I am informed that the general effect of the limited number of such transfers which have been made has been to put the vehicles into a greater rather than a smaller number of hands.

I am very glad to hear that, but may I ask whether the Minister is conscious that what is happening is that a number of people are buying these vehicles, not for the purpose of going into transport, but in order immediately to re-sell them at a profit, and that in some cases—it is no use hon. Members shaking their heads—this is really getting near a financial racket?

No. I am conscious of the fact that all that the hon. Gentleman has said is quite untrue. A large proportion of these assignments are pure formalities—the assignment, for example, by a successful tenderer to a partnership or a company which he has himself formed; others are assignments to other small men; others again are assignments by a finance house to the proposed operator. There is no sign whatever of a "ganging up"—to use one of the hon. Gentleman's happy phrases during the proceedings on the Transport Bill, which he is now attempting to revise.

Will not the right hon. Gentleman make some detailed inquiries into the matter and not try to evade the point in this way? Does he not know that there is considerable concern among transport workers that people are making substantial profits out of tendering for lorries and then immediately re-selling them without any intention of going into the industry?

I am prepared constantly to watch the development of this Act. The charges so loosely volunteered by the hon. Gentleman really do not bear scrutiny.


asked the Minister of Transport and Civil Aviation if he is aware of the avoidable disturbance of the transport industry caused by the failure of intending purchasers to pay the agreed purchase price by the due date, with the result that vehicles are standing idle; and if he will issue a general direction to the British Transport Commission that such vehicles shall be used meantime to carry on the existing road haulage undertaking.

I am informed by the British Transport Commission that while there has been no significant disturbance from this cause, they have already issued instructions for dealing with any cases that may arise. The second part of the Question does not, therefore, arise.

Can the Minister tell us what the instructions are, because traffic in South Wales during the last 10 days has been held up by so-called purchasers failing to produce the purchase money, with the result that British Road Services have had to refuse traffic while vehicles stand idle in their yards?

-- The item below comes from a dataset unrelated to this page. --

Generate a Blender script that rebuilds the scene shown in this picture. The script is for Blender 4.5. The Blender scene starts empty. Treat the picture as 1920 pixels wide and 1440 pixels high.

No, Sir, that is not so. I would remind the hon. Gentleman that in these transactions, compared with the nationalisation transactions, the Commission and the Disposal Board are asking for cash on the spot. In order to deal with any repetitions of the one or two cases that they have had, the Commission tell me they have already issued an instruction that where the purchase is not completed by the due date and it seems likely that it will not be completed within an extra day or two, the vehicles in question are to be put back into service as soon as possible.

Is the Minister aware that during the Committee stage of the Transport Bill he told me that vehicles would not be withdrawn from traffic before being put up for sale, and that while I disagreed with that point of view he insisted on it? Will he now take steps to make certain that the flow-off to private enterprise is not being assisted by him by more of these vehicles being kept out of traffic than there ought to be?

I gave an assurance that we would do all we could to limit the period between ownership by British Road Services and the transfer to private ownership. That has been scrupulously observed, and the absence of any nationwide complaint has justified that action.